M. Jeff Thompson


Brigadier-General M. Jeff Thompson, nicknamed "Swamp Fox," was a senior officer of the Missouri State Guard who commanded cavalry in the Trans-Mississippi Theater of the American Civil War. The was named after him.

Early life and career

Meriwether Jefferson Thompson was born in Jefferson County, Virginia, into a family with a strong military tradition on both sides. He received basic training in military tactics in Charleston, South Carolina, but was not appointed to a military academy. Following his education, he found employment as a store clerk in a few Virginia and Pennsylvania towns. He moved to Liberty, Missouri, in 1847 and St. Joseph the following year, beginning as a store clerk before taking up surveying and serving as the city engineer. He later supervised the construction of the western branch of the Hannibal & St. Joseph Railroad. He married Emma Catherine Hays in 1848. He served as the seventh Mayor of St. Joseph, Missouri from 1857–1860. He presided over the ceremony inaugurating the first ride of the Pony Express on April 3, 1860. He gained national attention in May, 1861, when he cut down a United States flag from the St. Joseph Post Office flag pole and threw it down to an angry crowd of southern sympathizers who shredded it to pieces.

American Civil War

Thompson was a lieutenant-colonel in the Missouri state militia at the outbreak of the Civil War. On July 25, 1861, he was appointed brigadier-general of the 1st Division, Missouri State Guard. He commanded the First Military District of Missouri, which covered the swampy southeastern quarter of the state from St. Louis to the Mississippi River. Thompson's battalion soon became known as the "Swamp Rats" for their exploits. He gained renown as the "Swamp Fox of the Confederacy." Although Thompson frequently petitioned for the Confederate rank of brigadier-general it was never granted.
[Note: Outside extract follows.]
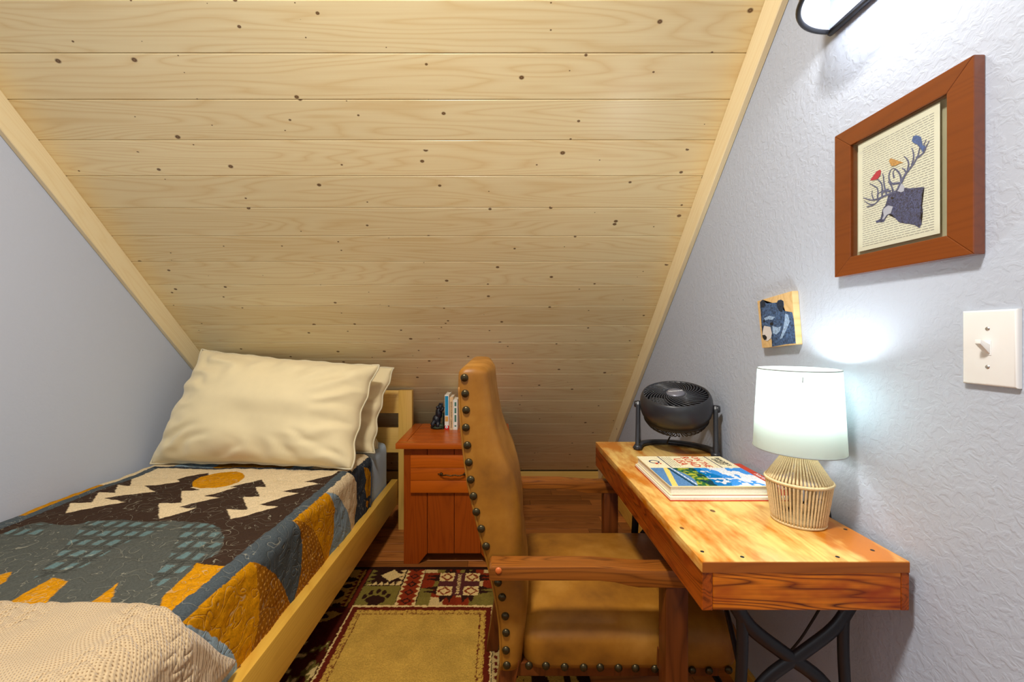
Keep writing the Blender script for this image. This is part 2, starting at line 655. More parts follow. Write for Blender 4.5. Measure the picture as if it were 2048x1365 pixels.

His brigadier rank came from his Missouri State Guard service.
When Union Major-General John C. Fremont issued an emancipation proclamation purporting to free the slaves in Missouri, Thompson declared a counter-proclamation and his force of 3,000 soldiers began raiding Union positions near the border in October. On October 15, 1861, Thompson led a cavalry attack on the Iron Mountain Railroad bridge over the Big River near Blackwell in Jefferson County. After successfully burning the bridge, Thompson retreated to join his infantry in Fredericktown. Soon afterwards, he was defeated at the Battle of Fredericktown and withdrew, leaving southeastern Missouri in Union control.
After briefly commanding rams in the Confederate riverine fleet in 1862, Thompson was reassigned to the Trans-Mississippi region. There, he engaged in a number of battles before returning to Arkansas in 1863 to accompany Gen. John S. Marmaduke on his raid into Missouri. Thompson was captured in August in Arkansas, and spent time in St. Louis' Gratiot Military Prison, as well as at the Fort Delaware and Johnson's Island prisoner-of-war camps.
Eventually, he was exchanged in 1864 for a Union general. Later that year, Thompson participated in Major-General Sterling Price's Missouri expedition, taking command of "Jo" Shelby's famed "Iron Brigade" when Shelby became division commander. He served competently in this role.
In March 1865, Thompson was appointed commander of the Northern Sub-District of Arkansas. He agreed to surrender his command at Chalk Bluff, Arkansas on May 11, 1865, and agreed to have his men assemble at Wittsburg and Jacksonport, Arkansas to lay down their arms and receive their paroles. Thompson's command was widely dispersed throughout northeast Arkansas, more for reasons of available forage than anything else. About a third of his men refused to surrender. Shelby's Missouri Brigade, along with elements of Green's and Jackman's Missouri brigades, lit out for Mexico. Some Missouri units disbanded rather than surrender their colors. Many men simply went home.
While most the men on the Jacksonport parole lists actually served in the unit with which they surrendered, some men were attached themselves to various regiments solely for the purpose of surrendering. A few probably never saw any service except marching with their relatives and neighbors to Jacksonport to receive the paroles, which were thought to provide the former confederates with some degree of protection from later arrest or capture.

Later life

After the American Civil War, Thompson moved to New Orleans, where he returned to civil engineering. He designed a program for improving the Louisiana swamps, a job that eventually destroyed his health. He returned to St. Joseph, Missouri in 1876 where he succumbed to tuberculosis. He is buried in Mount Mora Cemetery in St. Joseph, Missouri.

Honors

In early 1862 at New Orleans, a side-wheel river steamer was converted to a "Cottonclad" ram and named after Thompson. The CSS General M. Jeff. Thompson was sent up the Mississippi that April to join the River Defense Fleet in Tennessee waters, seeing its first action at Plum Point Bend. On June the 6th, after being set afire by gunfire at Memphis, the General M. Jeff. Thompson ran aground and soon blew up.